The Divide

Description

32 pages
$17.99
ISBN 0-88776-407-X
DDC jC813'.54

Publisher

Year

1997

Contributor

Illustrations by Emily Arnold McCully
Reviewed by Patricia Morley

Patricia Morley is professor emerita of English and Canadian studies at
Concordia University, and the author of Kurlek, Margaret Laurence: The
Long Journey Home, and As Though Life Mattered: Leo Kennedy’s Story.

Review

Beautifully illustrated by Emily Arnold McCully, a Caldecott Medal
winner, The Divide tells the story of the move to Nebraska made by Willa
Cather’s family in 1885, when Willa was 9.

In lyrical, highly evocative prose, Michael Bedard sketches Willa’s
sense of loss at leaving the family farm in the eastern United States,
the novel ride across the continent on an immigrant train bound for the
Divide, and the harshness of the flat Nebraska plains. The few trees are
“sad,” the old farmhouse is a “tall, gaunt thing of weather-beaten
boards, huddled in a hollow from the wind.” Willa feels that the land
does not want them there: “It wanted to be left alone.”

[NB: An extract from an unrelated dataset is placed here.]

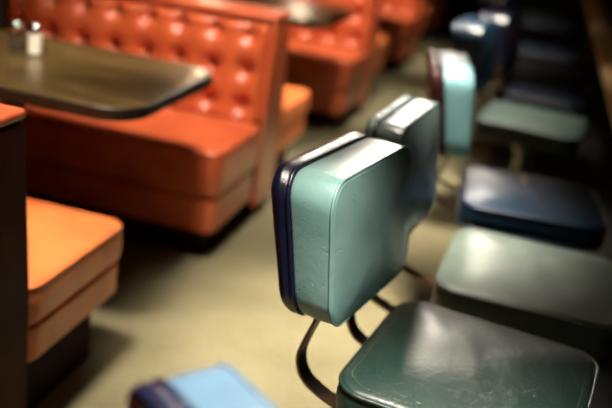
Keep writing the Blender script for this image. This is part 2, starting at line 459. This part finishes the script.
P_ = .15
COLS = [-1.103-P_*k for k in range(8)]
ROWS = [.792, .645, .498]
meshes = {}
def make_booth(yc, label, sides=(-1, 1), seatmat=('orange', 'tan'), endmat='orange'):
    t = empty('booth', (BX1, yc, 0)); ox = -BX1
    tag(t, label, 'booth', 'back to back diner booths')
    def local(bm): bmesh.ops.translate(bm, verts=bm.verts, vec=(ox, 0, 0)); return bm
    D = .86; w = .62
    # spine board + end panel
    bm = bmesh.new(); box(bm, BX0, BX1-.017, -.017, .017, .0, .8495, .003); obj('spine_board', local(bm), M_plinth, t, False)
    bm = bmesh.new()
    prof = [(-.125, .452), (-.062, .868), (.062, .868), (.125, .452)]
    x0, x1 = BX1-.015, BX1
    pr = [(-.128, .06), (-.128, .45), (-.112, .838), (-.100, .85), (.100, .85), (.112, .838), (.128, .45), (.128, .06)]
    A = [bm.verts.new((x0, a, b)) for a, b in pr]; B = [bm.verts.new((x1, a, b)) for a, b in pr]
    bm.faces.new(A); bm.faces.new(B[::-1])
    for i in range(len(pr)): bm.faces.new((A[i], A[(i+1)%len(pr)], B[(i+1)%len(pr)], B[i]))
    bmesh.ops.bevel(bm, geom=[e for e in bm.edges if abs(e.verts[0].co.x-x1) < 1e-5 and abs(e.verts[1].co.x-x1) < 1e-5], offset=.008, segments=3, profile=.5, affect='EDGES')
    obj('end_panel', local(bm), V[endmat], t, True, 35)
    bm = bmesh.new(); box(bm, BX0, BX1+.003, -.112, .112, .8505, .876, .011, 4); cap = obj('top_roll', local(bm), V['orange'], t, True, 60)
    for s, sm in zip((-1, 1), seatmat):
        if s not in sides: continue
        key = ('pad', s)
        if key not in meshes:
            bm = bmesh.new(); pt = tuft_panel(bm, s, 0, .44, .849, ROWS, COLS, P_)
            bs = []
            for cx in COLS:
                for rz_ in ROWS:
                    if rz_ < .47: continue
                    p = pt(cx, rz_); bb = bmesh.new()
                    bmesh.ops.create_uvsphere(bb, u_segments=12, v_segments=8, radius=.014)
                    for v in bb.verts: v.co = Vector((v.co.x+p[0]+ox, v.co.y*.5+p[1]+s*.003, v.co.z+p[2]))
                    me = bpy.data.meshes.new('button'); bb.to_mesh(me); bb.free(); me.materials.append(V['button']); bs.append(me)
            local(bm); bmesh.ops.recalc_face_normals(bm, faces=bm.faces)
            me = bpy.data.meshes.new('tufted_back'); bm.to_mesh(me); bm.free(); me.materials.append(V['orange'])
            for m_ in [me]+bs:
                for q in m_.polygons: q.use_smooth = True
            meshes[key] = (me, bs)
        me, bs = meshes[key]
        pad = link('tufted_back', me, None, t, False)
        if s == -1 or yc < 2:
            if yc < 8 and s == -1:
                for b in bs: link('button', b, None, pad, False)
        # seat: cushion from back to front
        ya, yb = s*.130, s*.622
        y_lo, y_hi = min(ya, yb), max(ya, yb)
        zl, zb = (.315, .215) if s > 0 else (.25, .11)
        xm = (BX0+BX1)/2; hx = (BX1-BX0)/2; ym = (y_lo+y_hi)/2; hy = (y_hi-y_lo)/2
        bm = bmesh.new(); pillow(bm, hx, hy, .05, zl+.003, .435, .020, .018, 0, .004, .001, 11, lambda a, b, d: (a+xm+ox, b+ym, d))
        c = obj('seat_cushion', bm, V[sm], t)
        bm = bmesh.new()
        sweep_closed(bm, [(a+xm+ox, b+ym, .424) for a, b in rrect(hx-.002, hy-.002, .05)], .0045)
        obj('piping', bm, V[sm], c)
        bm = bmesh.new(); pillow(bm, hx-.006, hy-.006, .045, zb, zl, .012, 0, 0, 0, 0, 3, lambda a, b, d: (a+xm+ox, b+ym, d)); obj('seat_box', bm, V[sm], t, True, 50)
        bm = bmesh.new(); box(bm, BX0+.01, BX1-.07, min(s*.137, s*.56), max(s*.137, s*.56), 0, zb-.001, .004); obj('plinth', local(bm), M_plinth, t, False)
    return t

make_booth(1.43, 'nearest booth cut off at left edge with bright orange seat top', seatmat=('orange', 'tan'), endmat='shaded')  # end panel carries its shade in the colour
make_booth(3.385, 'red orange button tufted booth facing the camera behind the shakers table', seatmat=('orange', 'tan'))
make_booth(5.46, 'red orange booth facing the camera behind the second table')
make_booth(7.56, 'third camera-facing booth, small at the top beyond the second table')
make_booth(9.66, 'farthest booth at the dark end of the aisle')

# ------------------------------------------------------------------ tables
def make_table(yc, label, w=.69):
    t = empty('booth_table', (-1.6, yc, 0)); tag(t, label, 'table', 'wood topped booth tables')
    x0, x1 = X0+.005+1.6, -1.01+1.6
    xm = (x0+x1)/2; hx = (x1-x0)/2
    bm = bmesh.new(); pillow(bm, hx, w/2-.002, .115, .715, .75, .002, 0, 0, 0, 0, 1, lambda a, b, d: (a+xm, b, d))
    obj('tabletop', bm, M_table, t, True, 40)
    bm = bmesh.new()
    o1 = rrect(hx+.004, w/2+.002, .117, 10); o0 = rrect(hx-.001, w/2-.003, .113, 10)
    n = len(o1)
    R = [[bm.verts.new((a+xm, b, z)) for a, b in o] for o, z in ((o0, .712), (o1, .714), (o1, .747), (o0, .7508))]
    for k in range(4):
        for i in range(n): bm.faces.new((R[k][i], R[k][(i+1)%n], R[(k+1)%4][(i+1)%n], R[(k+1)%4][i]))
    obj('edge_band', bm, M_edge, t, True, 40)
    bm = bmesh.new(); box(bm, -.25, .25, -.2, .2, .70, .7145, .003); obj('mounting_plate', bm, M_dark, t, False)
    bm = bmesh.new(); lathe(bm, [(.038, .02), (.038, .6995)], 24); obj('column', bm, M_dark, t, True, 40)
    bm = bmesh.new(); box(bm, -.30, .30, -.035, .035, 0, .03, .01, 2); box(bm, -.035, .035, -.2, .2, 0, .03, .01, 2); obj('base', bm, M_dark, t, True, 40)
make_table(2.39, 'dark wood grain table with rounded corner holding the two shakers')
make_table(4.46, 'second table, grey brown rounded top at the upper edge')
make_table(6.54, 'third table mostly hidden behind the second camera-facing booth')
make_table(8.62, 'farthest table hidden near the end wall')

# ------------------------------------------------------------------ shakers
def glass(name, col, rough=.03):
    m, nt, b = newmat(name); L = nt.links
    tr = N(nt, 'ShaderNodeBsdfTransparent'); tr.inputs[0].default_value = col
    gl = N(nt, 'ShaderNodeBsdfGlossy'); gl.inputs['Roughness'].default_value = .05
    mx = N(nt, 'ShaderNodeMixShader'); mx.inputs[0].default_value = .09; L.new(tr.outputs[0], mx.inputs[1]); L.new(gl.outputs[0], mx.inputs[2])
    L.new(mx.outputs[0], nt.nodes['Material Output'].inputs['Surface']); nt.nodes.remove(b)
    return m
M_glass = glass('clear_glass', (.95, .95, .93, 1))
M_salt = plain('salt_grains', srgb(235, 230, 215), .9, .1, 300)
M_pep = plain('pepper_grains', srgb(70, 56, 38), .9, .6, 500)
def shaker(name, x, y, fill, lev, label):
    t = empty(name, (x, y, .751)); t.scale = (1.15, 1.15, 1.05); tag(t, label, name.split('_')[0]+' shaker')
    n = 10
    bm = bmesh.new(); lathe(bm, [(.019, 0), (.021, .003), (.021, .062), (.017, .074), (.0165, .078)], n); 
    obj('glass_body', bm, M_glass, t, False)
    bm = bmesh.new(); lathe(bm, [(.017, .004), (.0198, .006), (.0198, lev)], 20); obj('contents', bm, fill, t, True, 40)
    bm = bmesh.new(); lathe(bm, [(.0185, .0785), (.0190, .081), (.0190, .089), (.016, .096), (.010, .1005), (.003, .102)], 24); lid = obj('lid', bm, M_chrome, t, True, 50)
    for k in range(5):
        a = k*1.2566; bm = bmesh.new(); lathe(bm, [(.0012, 0), (.0012, .0006)], 6, (.006*math.cos(a), .006*math.sin(a), .1015)); obj('pour_hole', bm, M_dark, lid)
shaker('salt_shaker', -1.564, 2.459, M_salt, .066, 'white filled glass salt shaker with metal lid, right of the pair')
shaker('pepper_shaker', -1.625, 2.45, M_pep, .05, 'dark glass pepper shaker with metal lid at far left')

# ------------------------------------------------------------------ lamps
M_lamp = emit('lamp_diffuser', srgb(255, 214, 160), 6)
def downlight(x, y, power, label, spot=75, blend=.8, size=.16, col=(1, .89, .75), aim=None):
    t = empty('ceiling_lamp', (x, y, ZC)); tag(t, label, 'ceiling lamp', 'round ceiling downlights')
    bm = bmesh.new(); lathe(bm, [(.11, -.012), (.13, -.006), (.13, 0)], 32)
    obj('trim_ring', bm, M_steel, t, True, 40)
    bm = bmesh.new(); lathe(bm, [(.085, -.0165), (.095, -.0125)], 32); obj('diffuser', bm, M_lamp, t, False)
    ld = bpy.data.lights.new('lamp_light', 'SPOT'); ld.energy = power; ld.color = col; ld.spot_size = math.radians(spot*2); ld.spot_blend = blend; ld.shadow_soft_size = size
    lo = bpy.data.objects.new('lamp_light', ld); C.objects.link(lo); lo.parent = t; lo.location = (0, 0, -.03)
    if aim: lo.rotation_euler = (Vector(aim)-Vector((x, y, ZC-.03))).to_track_quat('-Z', 'Y').to_euler()
    return t
downlight(-.14, 1.0, 1200, 'ceiling downlight over the near end of the stool row', 22, 1)
downlight(-.33, 2.4, 1450, 'ceiling downlight over the aisle beside the pale grey stool seat', 18.5, 1)
downlight(-.33, 4.0, 1000, 'ceiling downlight over the aisle beside the deep teal stool', 23, 1)
downlight(-.35, 5.8, 350, 'ceiling downlight over the far aisle', 23, 1)
downlight(-.78, 6.6, 620, 'added unseen spot far down the aisle, turned towards the near stools', 11, 1, aim=(-.15, 1.75, .6))  # extra lamp out of view, added for sheen on the near stools
downlight(-.4, 7.6, 180, 'ceiling downlight at the dark end of the aisle', 23, 1)
downlight(-1.1, 1.5, 620, 'added unseen spot over the nearest booth seat', 17, 1, aim=(-1.15, 1.85, .45))  # extra lamp out of view, added to brighten the nearest seat top
downlight(-.95, 1.0, 900, 'added unseen spot aimed at the two shakers', 9, 1, aim=(-1.6, 2.45, .80))  # extra lamp out of view, added so the salt looks bright
downlight(-.85, 2.3, 600, 'added unseen spot aimed at the tufted booth behind the shakers', 27, 1, aim=(-1.2, 3.3, .74))  # extra lamp out of view, added to light the tufted back and seat
downlight(-1.0, 3.5, 450, 'added unseen spot over the orange seat behind the tufted booth', 15, 1, aim=(-1.12, 3.95, .45))  # extra lamp out of view, added to brighten this seat
downlight(-.85, 4.35, 700, 'added unseen spot aimed at the booth behind the second table', 20, 1, aim=(-1.2, 5.36, .74))  # extra lamp out of view, added to light the next booth back
downlight(-.85, 6.4, 550, 'added unseen spot aimed at the third booth', 20, 1, aim=(-1.2, 7.45, .74))  # extra lamp out of view, added to light the third booth back
M_globe = emit('globe_glass', srgb(255, 226, 190), 32)
def sheen_globe(y, label):  # unseen globes added for the sheen on tables and seats
    t = empty('sheen_lamp', (X0, y, 1.45)); tag(t, label, 'wall lamp', 'added globe lamps over the booths')
    bm = bmesh.new(); box(bm, 0, .02, -.05, .05, -.07, .07, .005); box(bm, .02, .09, -.012, .012, -.012, .012, .003); obj('bracket', bm, M_bronze, t, False)
    bm = bmesh.new(); bmesh.ops.create_uvsphere(bm, u_segments=24, v_segments=16, radius=.08)
    bmesh.ops.translate(bm, verts=bm.verts, vec=(.165, 0, 0)); obj('globe', bm, M_globe, t)
sheen_globe(5.46, 'added unseen globe lamp above the booth behind the second table')
sheen_globe(7.56, 'added unseen globe lamp above the third camera-facing booth')

w = bpy.data.worlds.new('world'); S.world = w; w.use_nodes = True
w.node_tree.nodes['Background'].inputs[0].default_value = (.05, .04, .03, 1)
w.node_tree.nodes['Background'].inputs[1].default_value = .05
S.view_settings.view_transform = 'Standard'; S.view_settings.look = 'None'; S.view_settings.gamma = 1
S.view_settings.use_curve_mapping = False
S.view_settings.exposure = 0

When spring comes, everything is new and different. Willa helps her
grandmother with a vegetable garden and rides the open fields on a pony.
The trail followed by the family is marked by sunflowers sprung from
seeds dropped by the first settlers to mark the way for those who
followed. Willa becomes friendly with neighbors who tell her stories of
the Old World across the sea.

McCully’s full-page illustrations capture “the weight of
darkness” as the train crosses the continent, the feeling of wind in
the copper-colored grass, the beauty of birds and wildflowers, and the
value of neighbors. The old women whose mail Emily fetches from the post
office are like her treasured shells, plain without and pearled within.
Many of Cather’s novels set on the Divide would depict the women who
taught her strength and courage. Highly recommended.